Amed’den Türkiye toplumuna mesaj

Bu arada Türkiye toplumu ne istiyor, bunu sahiden bilmiyoruz. Ne devlet adına ne hükümet adına ne de bu işin sorumluluğunu birebir üstlenmiş olan MHP adına Türkiye toplumuna gidilmedi. Süreç toplumsallaştırılmadı. Süreç hakkındaki gerçekler, Türkiye toplumuna objektif olarak anlatılmadı, bilgilendirilmedi. Elli yıldan beri oluşmuş bazı önyargıların aşılması temelinde, Türkiye toplumu içerisinde herhangi bir çalışma yürütülmedi. Tersine Kürt Özgürlük Hareketi’nin, sürecin önünü açma temelinde atmış olduğu adımların Türkiye toplumuna doğru ve objektif yansımasına bile müsaade edilmedi. Hem iktidar medyası hem muhalefet medyası bu konuda resmen engelleyici bir rol oynadı ve bu olumsuz rolünü hala sürdürüyor. Oysa Türkiye toplumu, barış ve kardeşlik ortamının gelişmesine ve bu yönlü bir çözüme, son derece yatkın bir toplumdur. Kürt-Türk ilişkilerinin tarihsel sosyolojisi itibariyle her iki halk da buna yatkındır.

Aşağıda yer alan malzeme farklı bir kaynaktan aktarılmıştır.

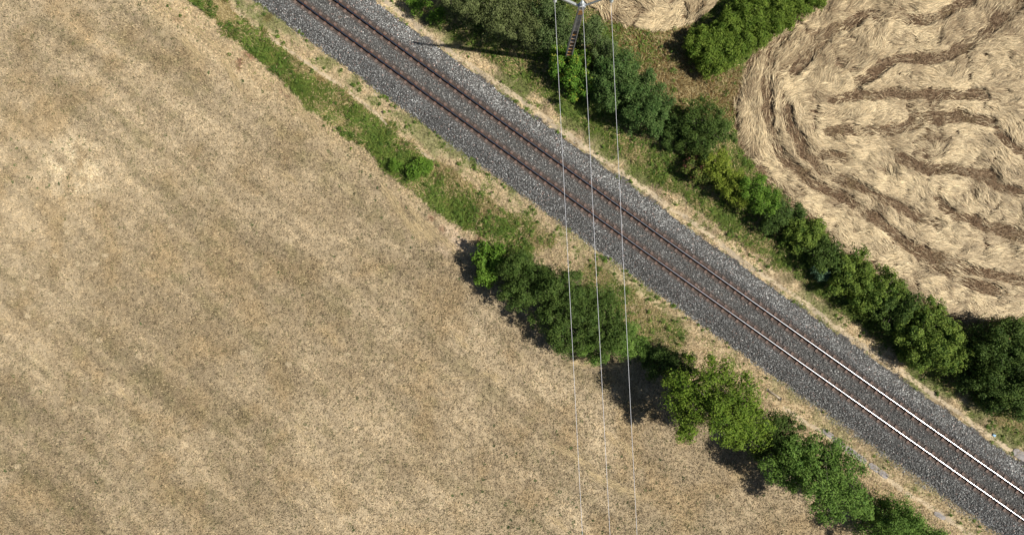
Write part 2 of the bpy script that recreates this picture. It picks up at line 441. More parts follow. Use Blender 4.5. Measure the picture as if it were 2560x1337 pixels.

Tüm bunlar, elbette süreç hakkında niyetleri sorgulatıyor. Fakat bazı tarihsel süreçlerin ortaya çıkardığı toplumsal enerji, zamanla o süreci yürütenlerin niyetlerini aşma gücüne de ulaşabiliyor. Tabi bunun için toplumun kendi demokratik iradesini ihtiyaç duyulan zamanda ve görünür bir biçimde ortaya koyması son derece önemlidir. Şimdi tam da TBMM’deki süreç komisyonunun ortak rapor hazırlayacağı bu günlerde, Kürt halkının talep ve beklentilerini daha etkili ve yüksek bir sesle dile getirmesi önemlidir. Tam da böyle bir süreçte planlanan 4 Ocak Amed mitingi, böyle etkili bir rol oynayabilir. Kürtlerin süreç hakkında istem ve taleplerini dile getirecekleri demokratik ve kitlesel bir platforma dönüştürülebilir. Hatta Amed miting meydanından, Türkiye toplumuna da güçlü bir mesaj verilebilir.